Given data:
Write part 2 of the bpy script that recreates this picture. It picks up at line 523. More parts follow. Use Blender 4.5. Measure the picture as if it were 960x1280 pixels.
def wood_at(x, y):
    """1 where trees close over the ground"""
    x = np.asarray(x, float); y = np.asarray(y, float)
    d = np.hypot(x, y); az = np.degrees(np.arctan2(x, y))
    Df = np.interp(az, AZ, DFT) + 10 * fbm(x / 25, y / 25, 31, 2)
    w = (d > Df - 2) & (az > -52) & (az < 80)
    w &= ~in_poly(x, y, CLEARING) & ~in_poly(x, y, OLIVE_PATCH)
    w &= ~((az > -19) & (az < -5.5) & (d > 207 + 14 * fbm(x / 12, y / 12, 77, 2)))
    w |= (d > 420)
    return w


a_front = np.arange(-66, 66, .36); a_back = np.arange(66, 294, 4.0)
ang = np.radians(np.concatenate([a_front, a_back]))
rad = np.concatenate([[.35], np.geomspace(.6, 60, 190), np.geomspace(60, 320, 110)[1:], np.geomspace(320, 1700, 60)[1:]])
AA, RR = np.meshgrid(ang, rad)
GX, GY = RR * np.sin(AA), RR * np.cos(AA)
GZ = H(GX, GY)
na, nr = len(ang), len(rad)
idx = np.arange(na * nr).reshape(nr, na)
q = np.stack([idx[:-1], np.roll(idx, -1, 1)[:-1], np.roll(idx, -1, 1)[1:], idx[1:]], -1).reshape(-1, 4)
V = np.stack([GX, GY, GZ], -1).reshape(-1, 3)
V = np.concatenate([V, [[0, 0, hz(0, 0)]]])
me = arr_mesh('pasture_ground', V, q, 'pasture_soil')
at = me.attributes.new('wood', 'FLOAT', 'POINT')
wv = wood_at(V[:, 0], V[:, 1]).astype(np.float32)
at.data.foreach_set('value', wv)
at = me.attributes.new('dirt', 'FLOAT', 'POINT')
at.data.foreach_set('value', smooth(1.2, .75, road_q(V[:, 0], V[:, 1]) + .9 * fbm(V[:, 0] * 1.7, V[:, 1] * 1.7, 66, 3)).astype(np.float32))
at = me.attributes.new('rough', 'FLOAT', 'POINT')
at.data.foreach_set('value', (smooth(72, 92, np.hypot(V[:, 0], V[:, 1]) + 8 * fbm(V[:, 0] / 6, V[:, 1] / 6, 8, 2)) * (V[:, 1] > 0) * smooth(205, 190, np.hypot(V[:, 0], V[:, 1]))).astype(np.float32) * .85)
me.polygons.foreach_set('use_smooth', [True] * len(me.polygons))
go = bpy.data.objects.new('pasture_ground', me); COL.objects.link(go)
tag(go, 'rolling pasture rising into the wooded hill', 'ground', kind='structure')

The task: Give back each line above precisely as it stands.

Task output:
Write part 2 of the bpy script that recreates this picture. It picks up at line 523. More parts follow. Use Blender 4.5. Measure the picture as if it were 960x1280 pixels.
def wood_at(x, y):
    """1 where trees close over the ground"""
    x = np.asarray(x, float); y = np.asarray(y, float)
    d = np.hypot(x, y); az = np.degrees(np.arctan2(x, y))
    Df = np.interp(az, AZ, DFT) + 10 * fbm(x / 25, y / 25, 31, 2)
    w = (d > Df - 2) & (az > -52) & (az < 80)
    w &= ~in_poly(x, y, CLEARING) & ~in_poly(x, y, OLIVE_PATCH)
    w &= ~((az > -19) & (az < -5.5) & (d > 207 + 14 * fbm(x / 12, y / 12, 77, 2)))
    w |= (d > 420)
    return w


a_front = np.arange(-66, 66, .36); a_back = np.arange(66, 294, 4.0)
ang = np.radians(np.concatenate([a_front, a_back]))
rad = np.concatenate([[.35], np.geomspace(.6, 60, 190), np.geomspace(60, 320, 110)[1:], np.geomspace(320, 1700, 60)[1:]])
AA, RR = np.meshgrid(ang, rad)
GX, GY = RR * np.sin(AA), RR * np.cos(AA)
GZ = H(GX, GY)
na, nr = len(ang), len(rad)
idx = np.arange(na * nr).reshape(nr, na)
q = np.stack([idx[:-1], np.roll(idx, -1, 1)[:-1], np.roll(idx, -1, 1)[1:], idx[1:]], -1).reshape(-1, 4)
V = np.stack([GX, GY, GZ], -1).reshape(-1, 3)
V = np.concatenate([V, [[0, 0, hz(0, 0)]]])
me = arr_mesh('pasture_ground', V, q, 'pasture_soil')
at = me.attributes.new('wood', 'FLOAT', 'POINT')
wv = wood_at(V[:, 0], V[:, 1]).astype(np.float32)
at.data.foreach_set('value', wv)
at = me.attributes.new('dirt', 'FLOAT', 'POINT')
at.data.foreach_set('value', smooth(1.2, .75, road_q(V[:, 0], V[:, 1]) + .9 * fbm(V[:, 0] * 1.7, V[:, 1] * 1.7, 66, 3)).astype(np.float32))
at = me.attributes.new('rough', 'FLOAT', 'POINT')
at.data.foreach_set('value', (smooth(72, 92, np.hypot(V[:, 0], V[:, 1]) + 8 * fbm(V[:, 0] / 6, V[:, 1] / 6, 8, 2)) * (V[:, 1] > 0) * smooth(205, 190, np.hypot(V[:, 0], V[:, 1]))).astype(np.float32) * .85)
me.polygons.foreach_set('use_smooth', [True] * len(me.polygons))
go = bpy.data.objects.new('pasture_ground', me); COL.objects.link(go)
tag(go, 'rolling pasture rising into the wooded hill', 'ground', kind='structure')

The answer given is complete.